— Exercise objective —
With pictures left out, retype the lines from the start of the records through the one that contains "px wide photograph".

## start

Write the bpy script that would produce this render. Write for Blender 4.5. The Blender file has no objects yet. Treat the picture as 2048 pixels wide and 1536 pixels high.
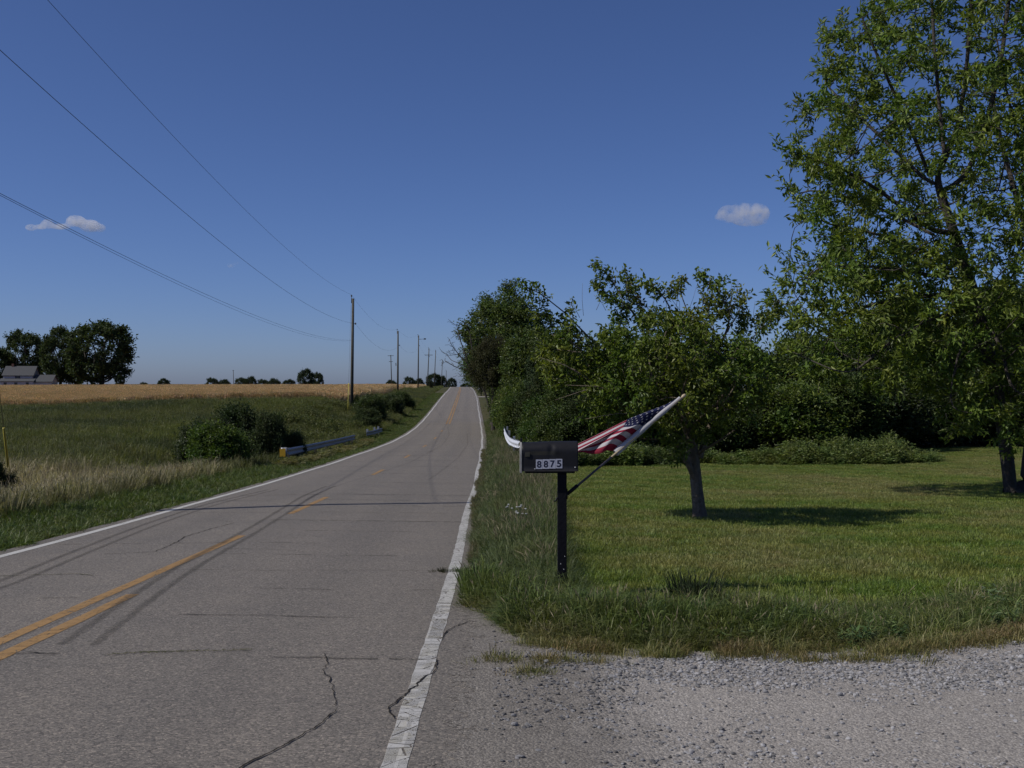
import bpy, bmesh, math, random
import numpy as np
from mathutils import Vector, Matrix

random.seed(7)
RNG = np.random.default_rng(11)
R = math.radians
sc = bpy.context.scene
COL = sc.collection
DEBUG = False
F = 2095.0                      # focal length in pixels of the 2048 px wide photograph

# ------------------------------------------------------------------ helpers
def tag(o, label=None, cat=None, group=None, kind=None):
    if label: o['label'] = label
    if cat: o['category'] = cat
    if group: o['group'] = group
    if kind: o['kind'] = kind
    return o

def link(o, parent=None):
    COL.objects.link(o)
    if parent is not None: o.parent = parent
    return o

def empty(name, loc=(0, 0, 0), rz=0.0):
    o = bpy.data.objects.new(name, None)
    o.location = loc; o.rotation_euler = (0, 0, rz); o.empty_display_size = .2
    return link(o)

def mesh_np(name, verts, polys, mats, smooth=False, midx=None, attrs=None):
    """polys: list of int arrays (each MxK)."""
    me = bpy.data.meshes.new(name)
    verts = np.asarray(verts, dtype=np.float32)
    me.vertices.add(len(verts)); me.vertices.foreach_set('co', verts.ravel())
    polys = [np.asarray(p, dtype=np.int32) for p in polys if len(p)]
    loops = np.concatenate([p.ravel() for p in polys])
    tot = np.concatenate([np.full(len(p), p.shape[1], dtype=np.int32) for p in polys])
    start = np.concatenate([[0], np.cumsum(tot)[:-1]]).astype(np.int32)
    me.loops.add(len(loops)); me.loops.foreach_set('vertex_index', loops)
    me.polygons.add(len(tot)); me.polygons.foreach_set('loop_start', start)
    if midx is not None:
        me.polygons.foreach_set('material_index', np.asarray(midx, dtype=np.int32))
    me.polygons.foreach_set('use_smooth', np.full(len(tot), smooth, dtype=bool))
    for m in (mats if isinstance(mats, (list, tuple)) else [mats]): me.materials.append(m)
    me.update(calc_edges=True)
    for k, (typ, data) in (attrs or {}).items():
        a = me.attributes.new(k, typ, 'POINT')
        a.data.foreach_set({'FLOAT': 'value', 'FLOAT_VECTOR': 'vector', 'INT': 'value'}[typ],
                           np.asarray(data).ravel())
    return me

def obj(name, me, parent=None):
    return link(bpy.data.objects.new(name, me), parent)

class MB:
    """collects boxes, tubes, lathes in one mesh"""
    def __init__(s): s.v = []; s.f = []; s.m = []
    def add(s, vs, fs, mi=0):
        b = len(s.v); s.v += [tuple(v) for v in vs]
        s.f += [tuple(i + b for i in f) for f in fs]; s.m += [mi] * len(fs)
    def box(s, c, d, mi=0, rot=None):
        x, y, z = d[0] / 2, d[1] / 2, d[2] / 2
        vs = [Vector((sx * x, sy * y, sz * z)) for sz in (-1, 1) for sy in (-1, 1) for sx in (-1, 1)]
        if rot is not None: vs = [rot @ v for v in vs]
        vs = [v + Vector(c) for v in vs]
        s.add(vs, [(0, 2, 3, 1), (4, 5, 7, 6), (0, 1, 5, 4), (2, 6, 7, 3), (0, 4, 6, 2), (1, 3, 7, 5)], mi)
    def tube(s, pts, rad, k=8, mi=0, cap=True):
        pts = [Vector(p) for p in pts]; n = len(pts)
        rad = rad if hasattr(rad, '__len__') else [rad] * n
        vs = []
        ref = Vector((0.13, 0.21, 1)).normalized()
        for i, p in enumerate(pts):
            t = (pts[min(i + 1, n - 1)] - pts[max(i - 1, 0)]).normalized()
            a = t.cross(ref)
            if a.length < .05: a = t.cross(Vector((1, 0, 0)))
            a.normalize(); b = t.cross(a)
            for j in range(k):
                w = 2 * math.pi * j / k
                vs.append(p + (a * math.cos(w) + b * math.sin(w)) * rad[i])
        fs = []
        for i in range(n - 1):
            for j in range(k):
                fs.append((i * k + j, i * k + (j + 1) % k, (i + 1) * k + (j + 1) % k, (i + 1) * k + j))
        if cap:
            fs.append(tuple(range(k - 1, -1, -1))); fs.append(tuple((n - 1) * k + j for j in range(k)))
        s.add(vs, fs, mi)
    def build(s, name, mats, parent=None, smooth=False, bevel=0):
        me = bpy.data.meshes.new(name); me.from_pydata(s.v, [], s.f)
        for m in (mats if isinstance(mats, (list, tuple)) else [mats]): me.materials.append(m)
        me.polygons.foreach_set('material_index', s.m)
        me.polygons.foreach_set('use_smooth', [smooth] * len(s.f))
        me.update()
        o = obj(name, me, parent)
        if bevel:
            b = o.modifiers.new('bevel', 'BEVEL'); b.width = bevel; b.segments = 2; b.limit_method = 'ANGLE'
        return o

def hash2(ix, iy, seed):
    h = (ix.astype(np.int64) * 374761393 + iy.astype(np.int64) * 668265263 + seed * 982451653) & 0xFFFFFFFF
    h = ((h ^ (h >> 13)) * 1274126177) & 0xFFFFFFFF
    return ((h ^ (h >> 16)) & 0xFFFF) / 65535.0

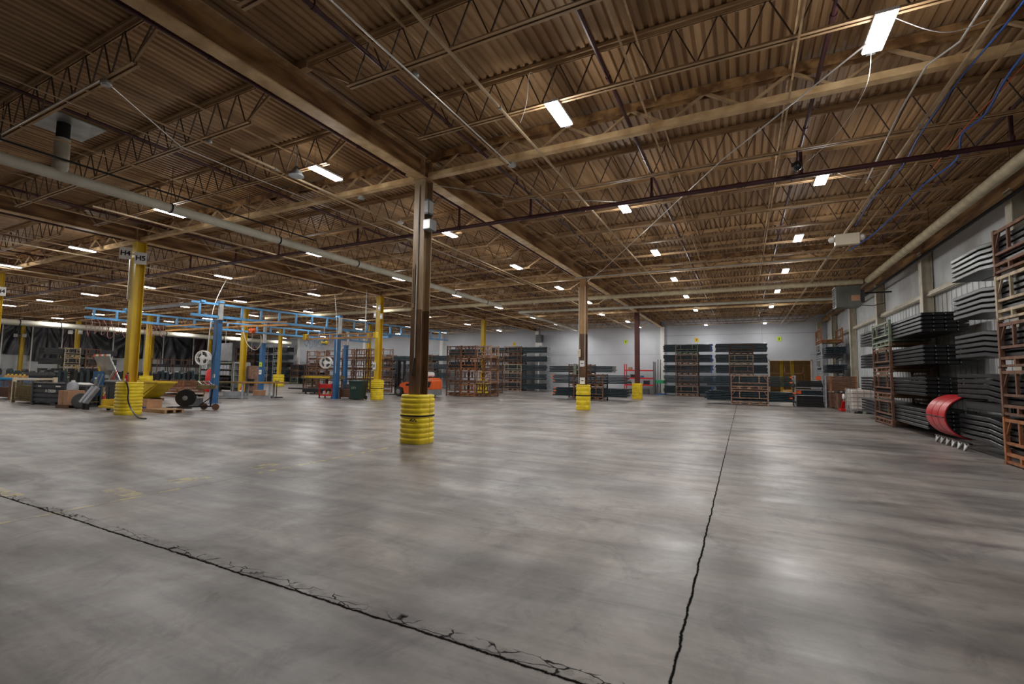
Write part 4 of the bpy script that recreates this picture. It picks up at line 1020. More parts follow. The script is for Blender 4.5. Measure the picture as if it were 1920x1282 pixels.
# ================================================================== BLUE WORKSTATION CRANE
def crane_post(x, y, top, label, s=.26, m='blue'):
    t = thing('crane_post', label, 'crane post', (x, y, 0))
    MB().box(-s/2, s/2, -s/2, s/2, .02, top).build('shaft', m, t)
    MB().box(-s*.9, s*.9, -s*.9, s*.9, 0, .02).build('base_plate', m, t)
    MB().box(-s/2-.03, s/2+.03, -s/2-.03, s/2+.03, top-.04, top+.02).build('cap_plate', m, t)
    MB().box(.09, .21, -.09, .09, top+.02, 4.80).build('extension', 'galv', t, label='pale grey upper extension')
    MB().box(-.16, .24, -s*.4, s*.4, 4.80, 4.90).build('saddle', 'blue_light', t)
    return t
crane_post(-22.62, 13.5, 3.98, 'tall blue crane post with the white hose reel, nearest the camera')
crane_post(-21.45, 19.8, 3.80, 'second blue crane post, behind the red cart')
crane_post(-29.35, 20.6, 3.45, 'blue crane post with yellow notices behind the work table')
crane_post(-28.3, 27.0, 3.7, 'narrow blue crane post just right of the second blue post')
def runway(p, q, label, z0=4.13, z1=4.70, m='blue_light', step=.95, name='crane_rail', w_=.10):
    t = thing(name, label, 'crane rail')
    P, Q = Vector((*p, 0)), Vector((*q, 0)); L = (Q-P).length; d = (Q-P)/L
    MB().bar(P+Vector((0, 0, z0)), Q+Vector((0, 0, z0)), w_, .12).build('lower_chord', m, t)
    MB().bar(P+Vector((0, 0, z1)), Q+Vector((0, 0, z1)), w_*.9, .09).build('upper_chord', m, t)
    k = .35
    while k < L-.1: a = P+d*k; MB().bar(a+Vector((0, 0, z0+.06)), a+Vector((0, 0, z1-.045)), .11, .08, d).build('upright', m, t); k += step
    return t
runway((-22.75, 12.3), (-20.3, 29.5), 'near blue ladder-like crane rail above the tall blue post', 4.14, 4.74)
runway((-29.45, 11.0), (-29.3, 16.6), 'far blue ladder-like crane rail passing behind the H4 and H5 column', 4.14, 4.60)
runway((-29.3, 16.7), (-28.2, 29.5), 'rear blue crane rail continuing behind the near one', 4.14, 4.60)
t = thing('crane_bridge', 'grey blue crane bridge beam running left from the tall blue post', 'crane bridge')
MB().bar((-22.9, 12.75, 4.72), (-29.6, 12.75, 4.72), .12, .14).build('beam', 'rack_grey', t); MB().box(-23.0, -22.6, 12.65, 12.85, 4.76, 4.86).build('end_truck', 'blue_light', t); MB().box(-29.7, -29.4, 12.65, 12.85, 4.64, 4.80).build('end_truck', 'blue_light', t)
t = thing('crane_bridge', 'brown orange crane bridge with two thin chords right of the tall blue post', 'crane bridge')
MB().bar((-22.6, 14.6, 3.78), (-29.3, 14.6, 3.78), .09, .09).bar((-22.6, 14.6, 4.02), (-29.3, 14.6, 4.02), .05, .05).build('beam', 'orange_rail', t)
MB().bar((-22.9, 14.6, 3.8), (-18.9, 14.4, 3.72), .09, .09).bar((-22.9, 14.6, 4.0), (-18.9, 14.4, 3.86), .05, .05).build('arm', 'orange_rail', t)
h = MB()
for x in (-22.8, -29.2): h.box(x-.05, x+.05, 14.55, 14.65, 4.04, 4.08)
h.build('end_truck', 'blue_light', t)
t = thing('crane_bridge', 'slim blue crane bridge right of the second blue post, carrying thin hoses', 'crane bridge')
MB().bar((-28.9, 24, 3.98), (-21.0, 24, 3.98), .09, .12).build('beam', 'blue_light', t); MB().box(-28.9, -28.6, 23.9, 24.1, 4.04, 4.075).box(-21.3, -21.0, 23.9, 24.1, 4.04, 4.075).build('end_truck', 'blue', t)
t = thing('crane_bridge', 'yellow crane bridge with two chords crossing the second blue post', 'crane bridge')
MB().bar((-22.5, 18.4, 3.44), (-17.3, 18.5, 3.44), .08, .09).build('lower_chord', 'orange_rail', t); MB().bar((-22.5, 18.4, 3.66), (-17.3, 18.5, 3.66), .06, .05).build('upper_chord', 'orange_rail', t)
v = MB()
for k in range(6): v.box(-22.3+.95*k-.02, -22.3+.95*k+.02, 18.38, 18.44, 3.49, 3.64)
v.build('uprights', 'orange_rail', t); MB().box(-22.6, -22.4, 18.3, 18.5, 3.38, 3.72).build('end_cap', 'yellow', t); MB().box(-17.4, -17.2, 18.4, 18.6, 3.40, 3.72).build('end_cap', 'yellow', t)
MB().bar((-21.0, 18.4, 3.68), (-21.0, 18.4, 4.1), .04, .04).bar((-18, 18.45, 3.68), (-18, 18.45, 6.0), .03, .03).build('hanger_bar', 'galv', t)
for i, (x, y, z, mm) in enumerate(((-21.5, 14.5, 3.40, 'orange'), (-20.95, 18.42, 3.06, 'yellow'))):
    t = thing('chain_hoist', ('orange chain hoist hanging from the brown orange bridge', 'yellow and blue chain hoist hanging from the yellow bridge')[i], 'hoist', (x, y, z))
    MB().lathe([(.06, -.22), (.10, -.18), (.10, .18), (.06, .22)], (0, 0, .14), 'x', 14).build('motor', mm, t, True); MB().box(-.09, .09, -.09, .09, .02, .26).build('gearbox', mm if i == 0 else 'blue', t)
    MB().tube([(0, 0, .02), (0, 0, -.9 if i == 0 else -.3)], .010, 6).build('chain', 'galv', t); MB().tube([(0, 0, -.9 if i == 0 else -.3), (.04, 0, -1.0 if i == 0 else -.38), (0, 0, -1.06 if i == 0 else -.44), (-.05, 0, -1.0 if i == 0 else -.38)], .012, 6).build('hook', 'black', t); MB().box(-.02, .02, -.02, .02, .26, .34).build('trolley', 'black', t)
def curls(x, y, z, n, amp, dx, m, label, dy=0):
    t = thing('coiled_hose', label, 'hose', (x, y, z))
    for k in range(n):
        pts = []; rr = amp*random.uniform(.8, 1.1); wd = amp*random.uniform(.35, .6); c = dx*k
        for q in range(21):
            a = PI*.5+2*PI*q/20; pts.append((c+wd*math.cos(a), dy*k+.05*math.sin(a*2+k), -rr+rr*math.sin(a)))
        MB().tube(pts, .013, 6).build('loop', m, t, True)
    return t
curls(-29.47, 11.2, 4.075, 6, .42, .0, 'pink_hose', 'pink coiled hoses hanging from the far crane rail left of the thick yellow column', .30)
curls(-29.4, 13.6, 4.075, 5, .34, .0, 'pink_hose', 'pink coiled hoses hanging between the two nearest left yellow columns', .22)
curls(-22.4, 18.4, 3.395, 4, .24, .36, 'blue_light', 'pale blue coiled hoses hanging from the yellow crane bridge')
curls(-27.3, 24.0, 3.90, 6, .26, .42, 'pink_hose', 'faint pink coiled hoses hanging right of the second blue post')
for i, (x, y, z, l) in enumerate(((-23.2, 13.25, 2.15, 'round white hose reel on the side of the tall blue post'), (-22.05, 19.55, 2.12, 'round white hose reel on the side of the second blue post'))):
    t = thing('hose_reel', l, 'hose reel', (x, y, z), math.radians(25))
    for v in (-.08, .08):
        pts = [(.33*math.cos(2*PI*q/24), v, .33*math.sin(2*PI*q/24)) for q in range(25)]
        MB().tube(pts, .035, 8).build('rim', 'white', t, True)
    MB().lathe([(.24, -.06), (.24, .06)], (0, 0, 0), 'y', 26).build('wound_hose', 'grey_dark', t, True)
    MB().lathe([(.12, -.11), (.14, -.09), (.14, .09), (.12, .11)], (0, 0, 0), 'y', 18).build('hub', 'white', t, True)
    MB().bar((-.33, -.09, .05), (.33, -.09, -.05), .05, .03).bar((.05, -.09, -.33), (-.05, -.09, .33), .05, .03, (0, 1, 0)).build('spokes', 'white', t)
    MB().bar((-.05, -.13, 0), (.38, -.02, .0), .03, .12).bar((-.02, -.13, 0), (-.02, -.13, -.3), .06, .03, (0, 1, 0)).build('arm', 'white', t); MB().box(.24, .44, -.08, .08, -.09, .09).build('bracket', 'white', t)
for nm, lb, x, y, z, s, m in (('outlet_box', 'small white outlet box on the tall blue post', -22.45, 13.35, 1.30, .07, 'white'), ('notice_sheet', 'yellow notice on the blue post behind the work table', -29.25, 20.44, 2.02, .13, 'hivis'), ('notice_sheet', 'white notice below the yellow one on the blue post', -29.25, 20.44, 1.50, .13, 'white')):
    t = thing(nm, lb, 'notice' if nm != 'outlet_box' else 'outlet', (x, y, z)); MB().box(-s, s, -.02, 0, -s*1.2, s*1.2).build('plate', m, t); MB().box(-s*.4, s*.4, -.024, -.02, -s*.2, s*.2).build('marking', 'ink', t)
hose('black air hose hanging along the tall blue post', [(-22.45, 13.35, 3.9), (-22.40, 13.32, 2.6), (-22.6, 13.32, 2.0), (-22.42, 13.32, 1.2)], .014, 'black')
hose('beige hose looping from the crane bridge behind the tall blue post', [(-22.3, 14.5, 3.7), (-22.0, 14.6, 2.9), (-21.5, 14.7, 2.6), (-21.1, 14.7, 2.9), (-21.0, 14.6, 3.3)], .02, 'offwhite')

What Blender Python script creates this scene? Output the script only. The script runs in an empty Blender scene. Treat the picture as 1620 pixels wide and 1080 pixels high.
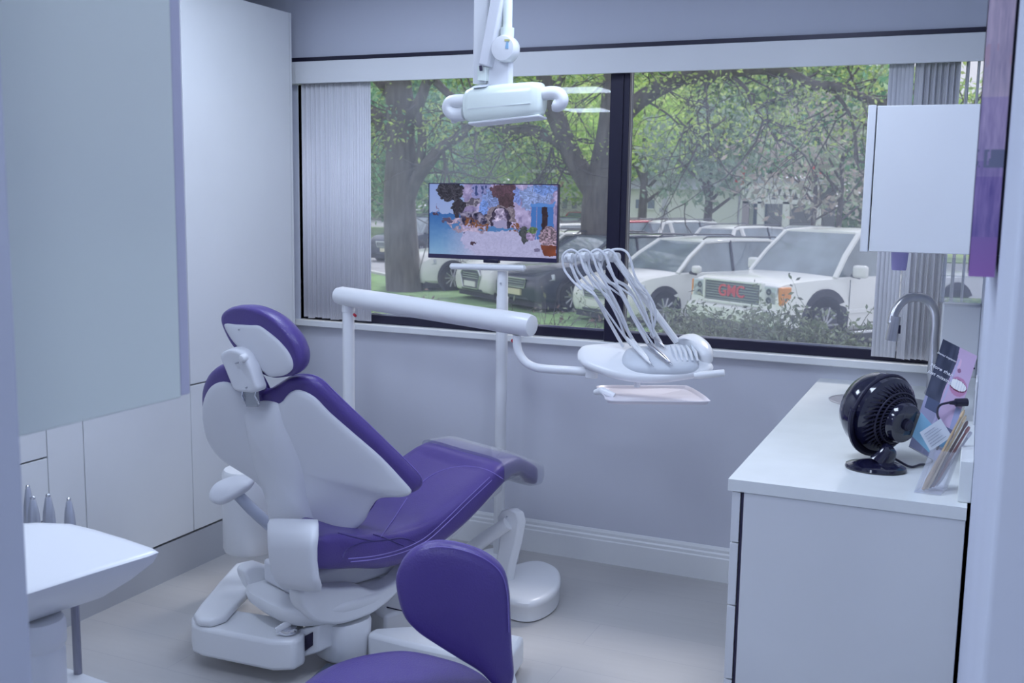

## end

— Exercise output —
Write the bpy script that would produce this render. Write for Blender 4.5. The Blender file has no objects yet. Treat the picture as 2048 pixels wide and 1536 pixels high.
import bpy, bmesh, math, random
import numpy as np
from mathutils import Vector, Matrix

random.seed(7)
RNG = np.random.default_rng(11)
R = math.radians
sc = bpy.context.scene
COL = sc.collection
DEBUG = False
F = 2095.0                      # focal length in pixels of the 2048 px wide photograph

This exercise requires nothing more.